GIVEN INSTRUCTION: From the entries below, pull out each line where "script" appears.

## START DATA FOR THE TASK

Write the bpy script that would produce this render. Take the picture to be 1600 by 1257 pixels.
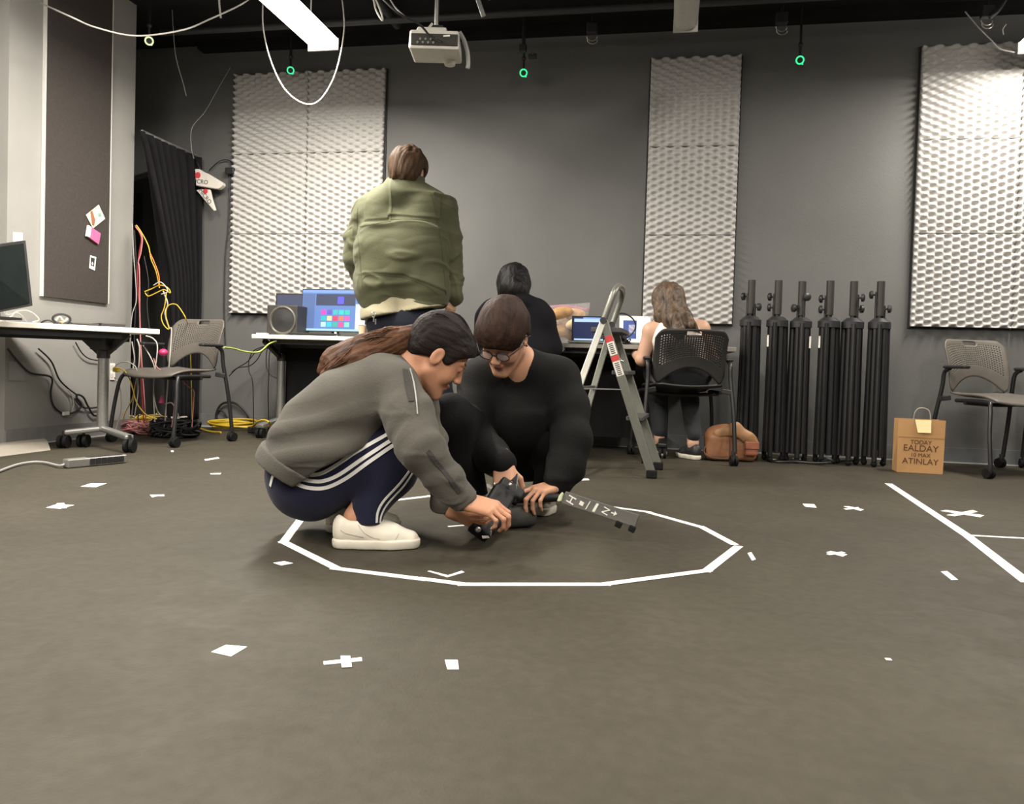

## END DATA FOR THE TASK
## START DATA FOR THE TASK

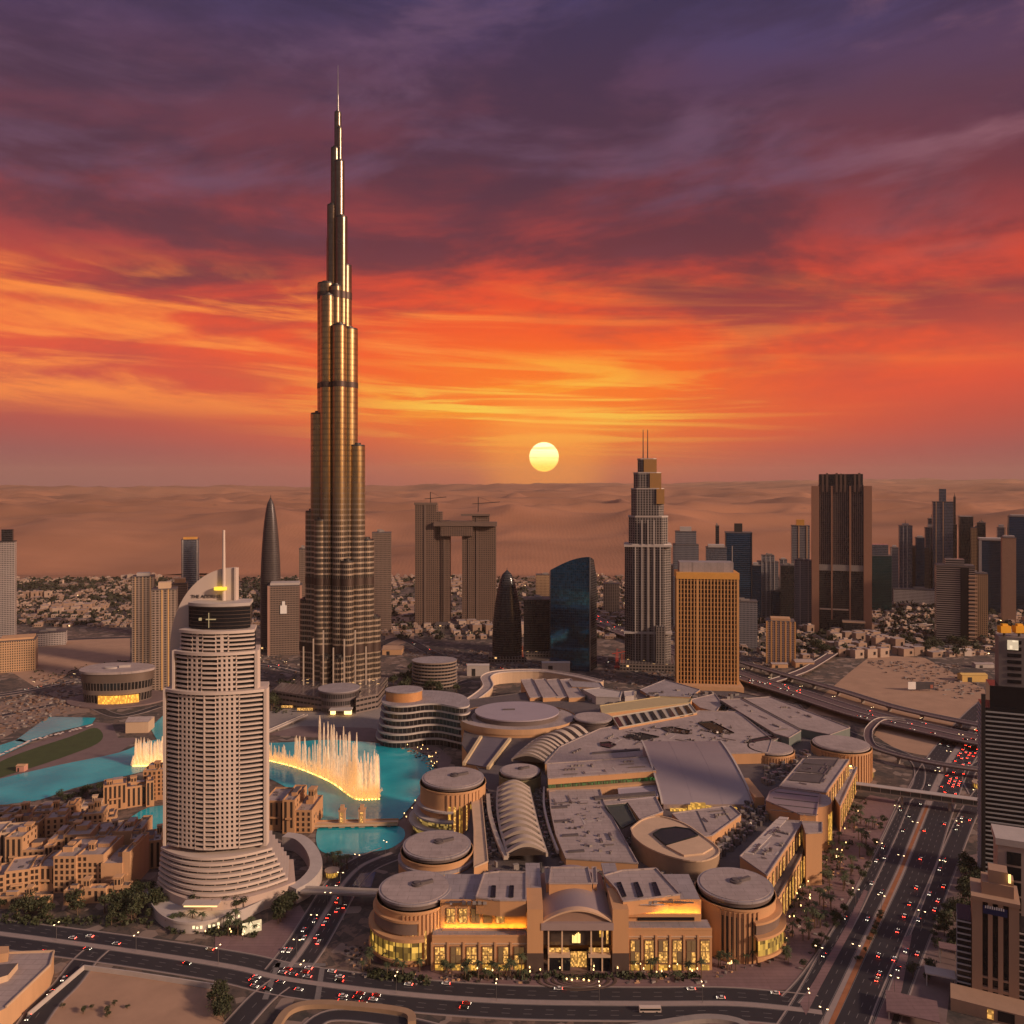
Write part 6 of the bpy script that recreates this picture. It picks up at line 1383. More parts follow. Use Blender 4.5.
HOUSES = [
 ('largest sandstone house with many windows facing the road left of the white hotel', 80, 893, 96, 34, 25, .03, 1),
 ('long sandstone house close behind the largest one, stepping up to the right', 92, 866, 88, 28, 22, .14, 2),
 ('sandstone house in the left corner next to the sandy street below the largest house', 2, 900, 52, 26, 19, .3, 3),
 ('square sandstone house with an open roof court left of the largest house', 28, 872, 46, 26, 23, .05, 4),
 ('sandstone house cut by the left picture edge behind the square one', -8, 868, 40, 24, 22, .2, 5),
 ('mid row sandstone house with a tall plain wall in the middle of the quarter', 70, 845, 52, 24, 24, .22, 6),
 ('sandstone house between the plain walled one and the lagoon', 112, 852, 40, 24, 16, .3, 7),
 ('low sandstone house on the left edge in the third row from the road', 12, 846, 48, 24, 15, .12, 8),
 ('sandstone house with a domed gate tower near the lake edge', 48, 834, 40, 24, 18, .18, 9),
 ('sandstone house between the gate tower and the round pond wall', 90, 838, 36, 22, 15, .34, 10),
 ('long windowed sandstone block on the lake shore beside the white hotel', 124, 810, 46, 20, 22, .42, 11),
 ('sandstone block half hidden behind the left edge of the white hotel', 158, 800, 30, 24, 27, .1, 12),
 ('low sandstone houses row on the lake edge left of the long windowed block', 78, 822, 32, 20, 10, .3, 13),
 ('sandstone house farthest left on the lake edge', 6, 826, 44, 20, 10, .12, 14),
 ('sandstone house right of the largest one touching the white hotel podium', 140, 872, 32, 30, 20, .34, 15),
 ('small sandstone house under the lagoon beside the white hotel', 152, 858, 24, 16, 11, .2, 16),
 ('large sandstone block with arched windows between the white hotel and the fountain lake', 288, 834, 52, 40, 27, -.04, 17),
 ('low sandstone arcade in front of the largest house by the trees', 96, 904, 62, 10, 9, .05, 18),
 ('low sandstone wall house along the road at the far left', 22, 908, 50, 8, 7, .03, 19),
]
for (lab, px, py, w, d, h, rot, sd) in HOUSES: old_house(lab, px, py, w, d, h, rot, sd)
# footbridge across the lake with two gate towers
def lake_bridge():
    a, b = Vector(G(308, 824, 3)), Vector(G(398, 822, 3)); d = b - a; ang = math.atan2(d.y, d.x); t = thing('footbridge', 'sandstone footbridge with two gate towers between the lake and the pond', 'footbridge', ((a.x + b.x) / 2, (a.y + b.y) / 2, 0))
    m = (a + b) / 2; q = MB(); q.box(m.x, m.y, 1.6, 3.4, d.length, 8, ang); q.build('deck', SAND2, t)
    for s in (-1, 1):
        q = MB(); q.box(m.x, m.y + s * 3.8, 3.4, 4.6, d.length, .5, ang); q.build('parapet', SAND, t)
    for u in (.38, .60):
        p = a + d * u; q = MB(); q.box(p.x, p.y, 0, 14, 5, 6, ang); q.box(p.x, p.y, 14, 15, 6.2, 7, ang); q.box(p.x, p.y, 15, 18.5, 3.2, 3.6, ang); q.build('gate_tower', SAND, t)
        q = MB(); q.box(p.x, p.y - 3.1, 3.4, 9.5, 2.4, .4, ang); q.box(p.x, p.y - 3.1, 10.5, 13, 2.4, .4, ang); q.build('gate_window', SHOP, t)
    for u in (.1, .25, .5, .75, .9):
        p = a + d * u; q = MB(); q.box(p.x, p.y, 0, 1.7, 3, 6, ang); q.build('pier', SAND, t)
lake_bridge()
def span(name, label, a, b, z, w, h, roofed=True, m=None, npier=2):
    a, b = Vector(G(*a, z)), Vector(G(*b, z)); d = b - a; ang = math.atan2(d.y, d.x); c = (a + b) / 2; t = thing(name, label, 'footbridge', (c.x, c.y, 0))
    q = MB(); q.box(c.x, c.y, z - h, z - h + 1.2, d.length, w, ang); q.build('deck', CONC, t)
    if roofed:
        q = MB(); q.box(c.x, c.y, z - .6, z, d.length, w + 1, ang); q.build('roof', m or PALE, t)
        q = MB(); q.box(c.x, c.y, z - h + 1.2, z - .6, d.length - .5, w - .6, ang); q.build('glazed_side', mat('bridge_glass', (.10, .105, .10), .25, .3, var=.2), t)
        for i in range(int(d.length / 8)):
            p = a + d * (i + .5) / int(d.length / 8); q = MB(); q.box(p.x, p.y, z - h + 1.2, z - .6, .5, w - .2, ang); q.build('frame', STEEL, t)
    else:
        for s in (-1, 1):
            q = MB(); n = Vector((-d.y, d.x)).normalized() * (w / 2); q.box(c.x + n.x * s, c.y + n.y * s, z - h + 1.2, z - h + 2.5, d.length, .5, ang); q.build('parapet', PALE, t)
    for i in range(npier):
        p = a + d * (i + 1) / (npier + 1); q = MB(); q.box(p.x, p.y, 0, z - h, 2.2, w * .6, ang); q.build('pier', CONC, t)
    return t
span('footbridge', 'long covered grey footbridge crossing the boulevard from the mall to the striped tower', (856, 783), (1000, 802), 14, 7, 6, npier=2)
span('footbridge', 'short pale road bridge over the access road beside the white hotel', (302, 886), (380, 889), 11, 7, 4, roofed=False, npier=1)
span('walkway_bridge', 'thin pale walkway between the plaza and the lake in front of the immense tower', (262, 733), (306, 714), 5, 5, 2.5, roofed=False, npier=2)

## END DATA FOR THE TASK

FINISHED ANSWER:
Write the bpy script that would produce this render. Take the picture to be 1600 by 1257 pixels.
Write part 6 of the bpy script that recreates this picture. It picks up at line 1383. More parts follow. Use Blender 4.5.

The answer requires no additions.